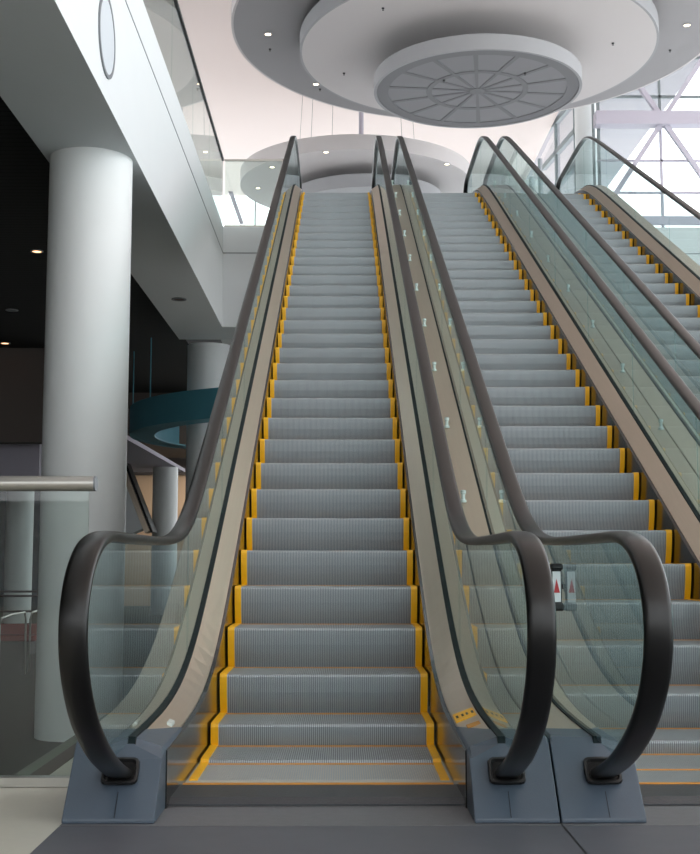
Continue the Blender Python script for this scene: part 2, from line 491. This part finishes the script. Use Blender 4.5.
st = deck_patch('small_sticker', XC, 1, 0.35, 0.85, 4.80, 4.87, M['ochre'], E1); st['label'] = 'small faded yellow sticker'
st = deck_patch('white_spot', XC, -1, 0.30, 0.50, 4.86, 4.94, M['clear'], E1, 0.01); st['label'] = 'small raised white spot on the deck'  # small raised white patch on the left deck

# anti-slide knobs along the joint of neighbouring outer decks
def knob(X, Y, parent):
    z = zo(Y)
    mb = MB().lathe([(0.0, z - 0.002), (0.020, z - 0.002), (0.020, z + 0.012), (0.012, z + 0.02), (0.012, z + 0.05), (0.018, z + 0.056), (0.018, z + 0.075), (0.0, z + 0.08)], X, Y, 12)
    mb.build('deck_knob', M['clear'], parent, smooth=True)
for i in range(10):
    Y = 7.76 + 1.17 * i
    knob(XC + SP / 2 + 0.038, Y, E2)
    knob(XC + 1.5 * SP - 0.038, Y - 0.03, E2)
# notice holder on the outside of the middle escalator's left newel
nx, nyy = 0.868, 4.95
nh = MB().box(nx - 0.022, nx + 0.018, nyy, nyy + 0.03, 0.69, 0.85).build('notice_holder', M['darksteel'], E2, bevel=0.006)
nh['label'] = 'small dark holder with a white notice'
MB().box(nx - 0.026, nx + 0.022, nyy - 0.015, nyy + 0.04, 0.835, 0.862).build('holder_cap', M['black'], nh, bevel=0.008)
MB().box(nx - 0.024, nx + 0.023, nyy - 0.015, nyy + 0.04, 0.672, 0.705).build('holder_cap', M['black'], nh, bevel=0.008)
pp = MB().box(nx - 0.020, nx + 0.012, nyy - 0.004, nyy, 0.708, 0.83).build('notice', M['paper'], nh)
MB().add([(nx - 0.016, nyy - 0.006, 0.745), (nx + 0.008, nyy - 0.006, 0.745), (nx - 0.005, nyy - 0.006, 0.80), (nx - 0.016, nyy - 0.004, 0.745), (nx + 0.008, nyy - 0.004, 0.745), (nx - 0.005, nyy - 0.004, 0.80)], [(0, 1, 2), (3, 5, 4), (0, 3, 4, 1), (1, 4, 5, 2), (2, 5, 3, 0)]).build('red_triangle', M['signred'], nh)
MB().box(nx + 0.012, 0.8920, nyy + 0.006, nyy + 0.022, 0.76, 0.78).build('bracket', M['darksteel'], nh)

# ------------------------------------------------------------------ floors
ZL = -0.78
struct(MB().box(XC - 0.84, XC + 2.5 * SP, -3, 4.5, -0.0018, -0.0012).build('floor_bed', M['black']))
struct(MB().box(-1.2, 16, -14, 60, -0.3, -0.002).build('floor', M['terrazzo']))
mb = MB().box(XC - 0.845, XC + SP / 2 - 0.003, 4.17, 4.49, -0.0011, -0.0004)
tag(mb.build('landing_plate', M['plate']), 'textured grey landing plate at the foot of the left escalator', 'landing plate')
mb = MB().box(XC + SP / 2 + 0.003, XC + SP * 1.5 - 0.003, 4.17, 4.49, -0.0011, -0.0004)
tag(mb.build('landing_plate', M['plate']), 'textured grey landing plate at the foot of the middle escalator', 'landing plate')
mb = MB().box(XC + 1.5 * SP + 0.003, XC + SP * 2.5, 4.17, 4.49, -0.0011, -0.0004)
tag(mb.build('landing_plate', M['plate']), 'textured grey landing plate at the foot of the rightmost escalator', 'landing plate')
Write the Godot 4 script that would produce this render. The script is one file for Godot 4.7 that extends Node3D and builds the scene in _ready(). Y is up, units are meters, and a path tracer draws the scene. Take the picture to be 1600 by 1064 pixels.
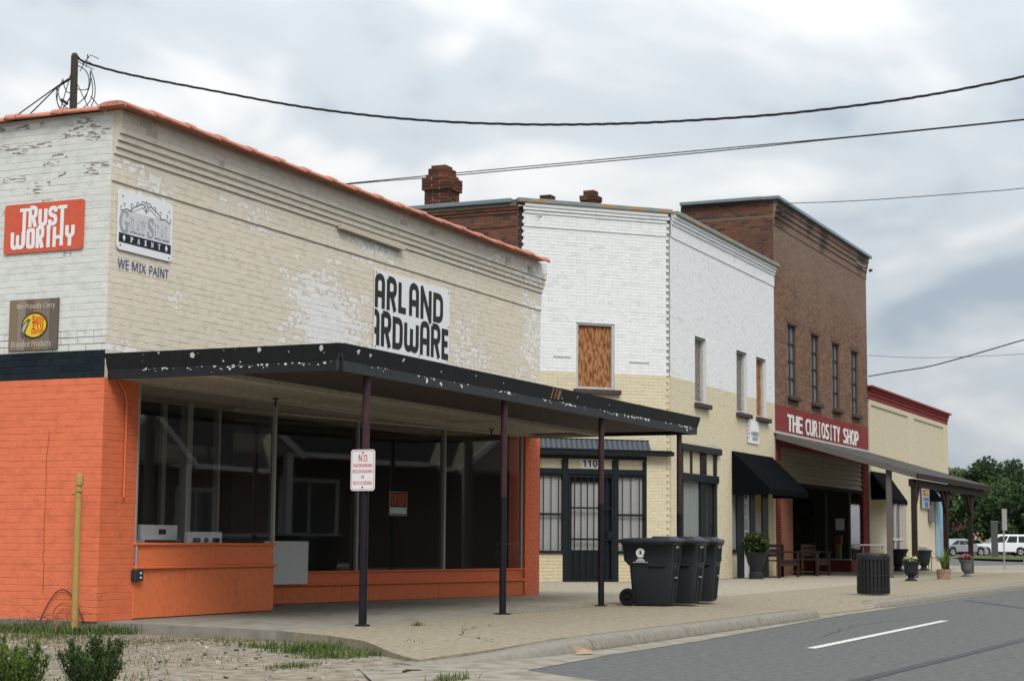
extends Node3D
# World: x runs along the street (away from the camera), y up, +z towards the street. Sidewalk top is y = 0.

var rng := RandomNumberGenerator.new()
var used := {}
var cache := {}
var bricks := {}
var noise := FastNoiseLite.new()
var CAM := Vector3(-15.63, 0.909, 12.057)
var brick_mesh: ArrayMesh
const CO := 0.0759   # one brick course


# ---------------------------------------------------------------- mesh builder
class MB:
	var st := SurfaceTool.new()
	var n := 0
	var grp := 1
	var col := Color.WHITE
	func _init() -> void:
		st.begin(Mesh.PRIMITIVE_TRIANGLES)
	func v(p: Vector3, uv := Vector2.ZERO) -> void:
		st.set_color(col)
		st.set_uv(uv)
		st.add_vertex(p)
		n += 1
	func tri(a: Vector3, b: Vector3, c: Vector3) -> void:   # counter-clockwise from outside
		v(a); v(c); v(b)
	func quad(a: Vector3, b: Vector3, c: Vector3, d: Vector3) -> void:
		v(a, Vector2(0, 1)); v(c, Vector2(1, 0)); v(b, Vector2(1, 1))
		v(a, Vector2(0, 1)); v(d, Vector2(0, 0)); v(c, Vector2(1, 0))
	func flat() -> void:
		st.set_smooth_group(-1)
	func smooth() -> void:
		grp += 1
		st.set_smooth_group(grp)
	func box(c: Vector3, s: Vector3, b := Basis(), bev := 0.0) -> void:
		flat()
		var h := s * 0.5
		if bev <= 0.0:
			var p := []
			for i in 8:
				p.append(c + b * Vector3(h.x if i & 1 else -h.x, h.y if i & 2 else -h.y, h.z if i & 4 else -h.z))
			quad(p[4], p[5], p[7], p[6]); quad(p[1], p[0], p[2], p[3])
			quad(p[5], p[1], p[3], p[7]); quad(p[0], p[4], p[6], p[2])
			quad(p[6], p[7], p[3], p[2]); quad(p[0], p[1], p[5], p[4])
			return
		bev = minf(bev, minf(h.x, minf(h.y, h.z)) * 0.9)
		var ax := [Vector3.RIGHT, Vector3.UP, Vector3.BACK]
		for a in 3:
			for sg in [-1.0, 1.0]:
				var w: Vector3 = ax[a]
				var u: Vector3 = ax[(a + 1) % 3]
				var q: Vector3 = ax[(a + 2) % 3]
				var hu: float = h[(a + 1) % 3] - bev
				var hq: float = h[(a + 2) % 3] - bev
				var o: Vector3 = w * sg * h[a]
				if sg > 0:
					quad(c + b * (o - u * hu - q * hq), c + b * (o + u * hu - q * hq), c + b * (o + u * hu + q * hq), c + b * (o - u * hu + q * hq))
				else:
					quad(c + b * (o - u * hu + q * hq), c + b * (o + u * hu + q * hq), c + b * (o + u * hu - q * hq), c + b * (o - u * hu - q * hq))
		# edge bevels
		for a in 3:
			var w: Vector3 = ax[a]
			var u: Vector3 = ax[(a + 1) % 3]
			var q: Vector3 = ax[(a + 2) % 3]
			var hw: float = h[a] - bev
			var hu: float = h[(a + 1) % 3]
			var hq: float = h[(a + 2) % 3]
			for su in [-1.0, 1.0]:
				for sq in [-1.0, 1.0]:
					var e1: Vector3 = u * su * hu + q * sq * (hq - bev)
					var e2: Vector3 = u * su * (hu - bev) + q * sq * hq
					if su * sq > 0:
						quad(c + b * (e1 - w * hw), c + b * (e2 - w * hw), c + b * (e2 + w * hw), c + b * (e1 + w * hw))
					else:
						quad(c + b * (e1 + w * hw), c + b * (e2 + w * hw), c + b * (e2 - w * hw), c + b * (e1 - w * hw))
		for sx in [-1.0, 1.0]:
			for sy in [-1.0, 1.0]:
				for sz in [-1.0, 1.0]:
					var x: Vector3 = Vector3(sx * h.x, sy * (h.y - bev), sz * (h.z - bev))
					var y: Vector3 = Vector3(sx * (h.x - bev), sy * h.y, sz * (h.z - bev))
					var z: Vector3 = Vector3(sx * (h.x - bev), sy * (h.y - bev), sz * h.z)
					if sx * sy * sz > 0:
						tri(c + b * x, c + b * y, c + b * z)
					else:
						tri(c + b * x, c + b * z, c + b * y)
	func bar(a: Vector3, e: Vector3, w: float, t: float, bev := 0.0) -> void:   # a beam from a to e
		var d := (e - a).normalized()
		var up := Vector3.UP if absf(d.y) < 0.95 else Vector3.RIGHT
		var s := d.cross(up).normalized()
		box((a + e) * 0.5, Vector3((e - a).length(), t, w), Basis(d, s.cross(d).normalized(), s), bev)
	func tube(pts: Array, r: float, k := 6, r2 := -1.0) -> void:
		smooth()
		var rings := []
		var side := Vector3.ZERO
		for i in pts.size():
			var a: Vector3 = pts[maxi(i - 1, 0)]
			var b: Vector3 = pts[mini(i + 1, pts.size() - 1)]
			var d := (b - a).normalized()
			if side == Vector3.ZERO:
				side = d.cross(Vector3.UP if absf(d.y) < 0.9 else Vector3.RIGHT).normalized()
			side = (side - d * side.dot(d)).normalized()
			var o := d.cross(side)
			var rr := r if r2 < 0 else lerpf(r, r2, float(i) / (pts.size() - 1))
			var ring := []
			for j in k:
				var t := TAU * j / k
				ring.append(pts[i] + (side * cos(t) + o * sin(t)) * rr)
			rings.append(ring)
		for i in pts.size() - 1:
			for j in k:
				var m := (j + 1) % k
				quad(rings[i][j], rings[i][m], rings[i + 1][m], rings[i + 1][j])
		flat()
		for j in range(1, k - 1):
			tri(rings[0][0], rings[0][j + 1], rings[0][j])
			tri(rings[-1][0], rings[-1][j], rings[-1][j + 1])
	func lathe(prof: Array, k := 20, at := Vector3.ZERO, b := Basis()) -> void:   # (radius, height) from bottom to top
		smooth()
		for i in prof.size() - 1:
			if i > 0:
				var d0: Vector2 = (prof[i] - prof[i - 1]).normalized()
				var d1: Vector2 = (prof[i + 1] - prof[i]).normalized()
				if d0.dot(d1) < 0.8:
					smooth()
			for j in k:
				var t0 := TAU * j / k
				var t1 := TAU * (j + 1) / k
				var p: Vector2 = prof[i]
				var q: Vector2 = prof[i + 1]
				var A := at + b * Vector3(p.x * sin(t0), p.y, p.x * cos(t0))
				var B := at + b * Vector3(p.x * sin(t1), p.y, p.x * cos(t1))
				var C := at + b * Vector3(q.x * sin(t1), q.y, q.x * cos(t1))
				var D := at + b * Vector3(q.x * sin(t0), q.y, q.x * cos(t0))
				if p.x < 1e-5:
					tri(A, C, D)
				elif q.x < 1e-5:
					tri(A, B, C)
				else:
					quad(A, B, C, D)
	func prism(poly: PackedVector2Array, z0: float, z1: float, xf := Transform3D(), sm := false) -> void:   # 2-D outline in xy, extruded along z
		if Geometry2D.is_polygon_clockwise(poly):
			poly = poly.duplicate()
			poly.reverse()
		flat()
		var idx := Geometry2D.triangulate_polygon(poly)
		for i in range(0, idx.size(), 3):
			var a := poly[idx[i]]
			var b := poly[idx[i + 1]]
			var c := poly[idx[i + 2]]
			if (b - a).cross(c - a) < 0:
				var s := b
				b = c
				c = s
			tri(xf * Vector3(a.x, a.y, z1), xf * Vector3(b.x, b.y, z1), xf * Vector3(c.x, c.y, z1))
			tri(xf * Vector3(a.x, a.y, z0), xf * Vector3(c.x, c.y, z0), xf * Vector3(b.x, b.y, z0))
		if sm:
			smooth()
		for i in poly.size():
			var a := poly[i]
			var b := poly[(i + 1) % poly.size()]
			quad(xf * Vector3(a.x, a.y, z0), xf * Vector3(b.x, b.y, z0), xf * Vector3(b.x, b.y, z1), xf * Vector3(a.x, a.y, z1))
	func loft(rings: Array, cap := true) -> void:   # rings of equal point count, counter-clockwise seen from the far end
		smooth()
		var k: int = rings[0].size()
		for i in rings.size() - 1:
			for j in k:
				var m := (j + 1) % k
				quad(rings[i][j], rings[i][m], rings[i + 1][m], rings[i + 1][j])
		if cap:
			flat()
			for j in range(1, k - 1):
				tri(rings[0][0], rings[0][j + 1], rings[0][j])
				tri(rings[-1][0], rings[-1][j], rings[-1][j + 1])
	func done() -> ArrayMesh:
		st.generate_normals()
		return st.commit()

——

Your job is to reproduce the lines from the one with "Write the Godot" through the one with "const CO := 0.0759", both kept, exactly as they are. Leave out the pictures.

Write the Godot 4 script that would produce this render. The script is one file for Godot 4.7 that extends Node3D and builds the scene in _ready(). Y is up, units are meters, and a path tracer draws the scene. Take the picture to be 1600 by 1064 pixels.
extends Node3D
# World: x runs along the street (away from the camera), y up, +z towards the street. Sidewalk top is y = 0.

var rng := RandomNumberGenerator.new()
var used := {}
var cache := {}
var bricks := {}
var noise := FastNoiseLite.new()
var CAM := Vector3(-15.63, 0.909, 12.057)
var brick_mesh: ArrayMesh
const CO := 0.0759   # one brick course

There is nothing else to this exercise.